次の方法で共有


【WP for IT Pros】IRM 保護された電子メールや Office ドキュメントの扱われ方

ご存知のように、Windows Phone 7.5 では IRM 保護されたメールやOfficeドキュメントを読むことができます。今のところ、IRM 保護されたメールやドキュメントを参照できるのは、Windows Phone だけです。

※ 残念ながら、現時点では Windows Phone から IRM 保護の設定はできません

IRM とは Information Rights Management の略です。Active Directory Rights Management Service(AD RMS)を導入することによって、IRMで保護されたデータ使用することができます。

では、IRM とは具体的にどのようなメリットをもたらしてくれるのでしょう?ご存知の方も多いと思いますが、ちょっとだけ復習しておきましょう。

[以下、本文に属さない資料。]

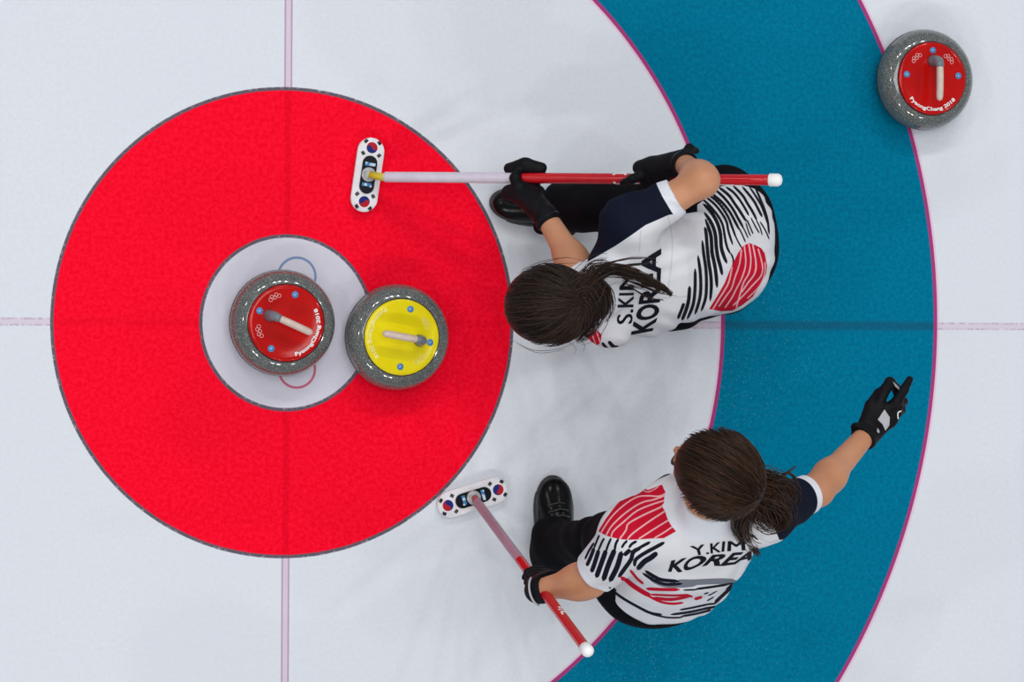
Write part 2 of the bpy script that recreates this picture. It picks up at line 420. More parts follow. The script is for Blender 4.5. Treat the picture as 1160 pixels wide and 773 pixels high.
def skin_mat():
    m = newmat('skin', (0.55, 0.27, 0.16), 0.48, 0.35); b = NB(m); v = b.obj()
    c = b.mix(b.step(b.noise(v, 9, 3), 0.35, 0.65), (0.50, 0.225, 0.120), (0.56, 0.265, 0.15))
    c = b.mix(b.m('MULTIPLY', b.step(b.attr('lip'), 0.2, 0.8), 0.8), c, (0.42, 0.10, 0.09))
    c = b.mix(b.step(b.attr('brow'), 0.3, 0.7), c, (0.03, 0.018, 0.012))
    b.color(c); b.bump(b.noise(v, 300, 3), 0.15, 0.001)
    b.b.inputs['Subsurface Weight'].default_value = 0.12; b.b.inputs['Subsurface Radius'].default_value = (0.9, 0.35, 0.2); b.b.inputs['Subsurface Scale'].default_value = 0.01
    return m
MT['skin'] = skin_mat()
def hair_mat(name, lo, hi):
    m = newmat(name, lo, 0.42, 0.18); b = NB(m); b.color(b.mix(b.attr('tone'), lo, hi)); 
    b.put(b.b.inputs['Roughness'], 0.45); b.bump(b.noise(b.obj(), 400, 2), 0.2, 0.001); return m
def jersey_mat(name):
    m = newmat(name, rough=0.85, spec=0.06); b = NB(m); v = b.obj()
    j = b.m('MULTIPLY', b.m('SUBTRACT', b.noise(v, 500, 2), 0.5), 0.0006)
    def fs(a, e=0.0006):
        return b.m('SUBTRACT', 1.0, b.step(b.m('ADD', b.attr(a), j), -e, e))
    c = b.mix(b.noise(v, 14, 3), (0.66, 0.68, 0.735), (0.71, 0.725, 0.77))
    c = b.mix(b.m('MULTIPLY', fs('f_seam', 0.0008), 0.35), c, (0.40, 0.41, 0.48))
    c = b.mix(b.m('MULTIPLY', fs('f_gray'), 0.85), c, (0.085, 0.10, 0.14))
    c = b.mix(fs('f_black'), c, (0.009, 0.010, 0.019))
    c = b.mix(fs('f_red'), c, (0.52, 0.008, 0.030))
    c = b.mix(fs('f_gap'), c, (0.78, 0.42, 0.46))
    c = b.mix(fs('f_navy'), c, (0.007, 0.010, 0.023))
    c = b.mix(fs('f_cuff'), c, (0.70, 0.73, 0.80))
    b.color(c)
    b.bump(b.m('ADD', b.noise(v, 18, 3), b.m('MULTIPLY', b.noise(v, 420, 2), 0.05)), 0.45, 0.008)
    return m

# ------------------------------------------------------------------ curling stones
def text_arc(txt, R, a0, a1, z, hgt, bold=0.03):
    V, Fc, x0, x1 = text_mesh(txt, bold, 0.15)
    out = []
    for v in V:
        s = (v[0]-x0)/(x1-x0); a = a0+(a1-a0)*s; r = R-hgt*v[1]/0.7
        out.append((r*math.cos(a), r*math.sin(a), z))
    # thin solid
    n = len(out); V2 = out+[(x, y, zz-0.0006) for x, y, zz in out]
    return V2, Fc
def stone(px, py, ang, top, label, letter, ringmat, group='curling stones on the ice'):
    c = P(px, py, 0.06); root = thing('curling_stone', label, 'curling stone', (c[0], c[1], 0.0), group)
    root.rotation_euler = (0, 0, math.radians(ang))
    R = 0.1375; prof = [(0.055, 0.0), (0.062, 0.0), (0.068, 0.005), (0.092, 0.010), (0.115, 0.020)]
    for t in np.linspace(-62, -12, 9): prof.append((R-0.040+0.040*math.cos(math.radians(t)), 0.060+0.040*math.sin(math.radians(t))*0.95))
    prof += [(R, 0.055), (R, 0.066)]
    for t in np.linspace(8, 84, 14): prof.append((R-0.047+0.047*math.cos(math.radians(t)), 0.066+0.046*math.sin(math.radians(t))))
    prof += [(0.086, 0.1122), (0.02, 0.1122)]
    body = mesh_obj('granite_body', *lathe(prof, 128), MT['granite'], root)
    band = mesh_obj('striking_band', *lathe([(R-0.003, 0.052), (R+0.0004, 0.0535), (R+0.0004, 0.0675), (R-0.003, 0.069)], 128), MT['band'], body)
    tp = [(0.098, 0.1095), (0.0995, 0.1115), (0.0990, 0.1145), (0.0955, 0.1166), (0.088, 0.1172), (0.084, 0.1163), (0.05, 0.1168), (0.004, 0.1172)]
    tv, tf = lathe(tp, 96); plate = mesh_obj('top_disc', tv, tf, top, root)
    mesh_obj('disc_gap_ring', *annulus(0, 0, 0.1118, 0.0985, 0.1012, 96, 0.0010), MT['blackp'], plate)  # black ring drawn for the thin dark gap round the disc
    # goose neck handle
    hub = MB().add(tube([(-0.048, 0, 0.115), (-0.048, 0, 0.128), (-0.0475, 0, 0.146), (-0.044, 0, 0.158), (-0.034, 0, 0.1645), (-0.028, 0, 0.1655)], [0.0165, 0.0145, 0.0125, 0.0125, 0.0115, 0.0105], 20))
    hub.obj('handle_neck', MT['steel'], root, world=False)
    gp = [(-0.030, 0, 0.1655), (-0.026, 0, 0.1655), (0.0, 0, 0.1665), (0.03, 0, 0.1665), (0.052, 0, 0.1650), (0.060, 0, 0.1635), (0.063, 0, 0.1625)]
    mesh_obj('handle_grip', *tube(gp, [0.0075, 0.0092, 0.0095, 0.0095, 0.0092, 0.0075, 0.003], 20, flat=1.05), MT['beige'], root)
    zt = 0.1164
    for a in (180, 97, -97):
        x, y = 0.0765*math.cos(math.radians(a)), 0.0765*math.sin(math.radians(a))
        st = mesh_obj('sticker', *disc(x, y, zt, 0.0088, 0.0012), MT['bluestk'], plate)
        mk = MB(); mk.add(tube([(x-0.003, y-0.002, zt+0.0014), (x+0.002, y-0.001, zt+0.0016), (x-0.001, y+0.001, zt+0.0016), (x+0.003, y+0.003, zt+0.0014)], 0.0012, 6)).obj('sticker_mark', MT['pale'], plate, world=False)
    for sgn in (1, -1):
        rg = MB(); a0 = sgn*math.radians(139)
        for k in range(5):
            u = (k-2)*0.0062; vv = 0.0035 if k % 2 else -0.0010
            rr = 0.0735+vv; th = a0+u/0.0735
            rg.add(annulus(rr*math.cos(th), rr*math.sin(th), zt, 0.0043, 0.0053, 22, 0.0007))
        rg.obj('five_ring_emblem', ringmat, plate, world=False)
    tV, tF = text_arc('PyeongChang 2018', 0.0880, math.radians(-50), math.radians(50), zt+0.0011, 0.0095)
    mesh_obj('lettering', tV, tF, letter, plate, smooth=False)
    return root
stone(319.5, 366, -24, MT['red'], 'curling stone with red top on the button at the centre of the rings', MT['white'], MT['pinkpr'])
stone(449.5, 382, 170, MT['yellow'], 'curling stone with yellow top on the red ring', MT['palepr'], MT['palepr'])
stone(1047, 90.5, -90, MT['red'], 'curling stone with red top at the outer edge of the teal ring', MT['white'], MT['pinkpr'])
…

情報漏えいを抑止するにはデータの暗号化が基本です。しかし、人間が読むためには暗号化されたデータを解除しなければなりません。危険はここに存在します。いくら暗号化していても、かならず暗号化を解除する瞬間が必ずくるのです。データの受信者に悪意があったり、リテラシが低かったりして、暗号化が解除されたデータを印刷されたり、外部に転送されたら、その瞬間暗号化して送信した意味が無くなります。

そこで、暗号化以外の強制力が必要になります。

つまり、「受信者に許可された権限」を保持したまま電子メールやOfficeドキュメントを流通させることで、データの漏えいリスクを低減することができます。

image

Windows Phone では、電子メールとOfficeドキュメントとでは、IRM の扱われ方が少しだけ異なっています。

知っているから何か得する...ということでもないのですが、IT Pro にとっては興味があるところだと思いますので両者の違いについて少し解説しておきます。

■ 電子メールの場合

Windows Phone の Outlook Mobile から電子メールの同期要求を受け取ると、Exchange はユーザーをチェックし、同期対象となる電子メールおよび添付ファイルに対して、一旦 IRM 保護(暗号化と権限付与)を適用します。

受信者が電子メールの参照権限を持っていれば、Exchange Server 上で暗号化を解除し、ユーザーの権限を付与したまま Windows Phone の Outlook Mobile に送られます。

ユーザーは与えられている権限の範囲で電子メールを取り扱うことができます。

image

Windows Phone の場合、以下の権限を使用することができます。

    • 返信 (REPLY)権限: 送信者に返信できる。返信の下書きを保存することもできる。
    • 全員へ返信 (REPLYALL): 全員へ返信することができる
    • 転送 (FORWARD): 受信したメールを転送することができる
    • 受信者 (RECIPIENTS): 受信者はこのメッセージに返信または転送するときに、新しい受信者を追加できる
    • 抽出 (EXTRACT): 受信者はメッセージの内容をコピーできる

なお、電子メールにOfficeドキュメントが添付されている場合、OfficeドキュメントにもIRM保護が適用されます。ただし、それを参照するためのプロセスはメール場合とは異なります。

■ Office ドキュメントの場合

Office ドキュメントの場合、暗号化を解除するのは Office 自身になります。添付ファイルの場合も同様です。

Office ドキュメントを Office で開こうとしたときに、毎回 AD RMS に対して権限のチェックが行われます。つまり、IRM保護されたOfficeドキュメントを Windows Phone で参照する場合、常に AD RMS と通信可能なインフラが必要となります。

image

2011年2月時点では AD RMS はオンプレミスにしか置けない(サポートされていない)ので、Windows Phone がインターネットから社内環境にアクセスできるようにしておかなければなりません(Forefront Unified Access Gateway が必要です)。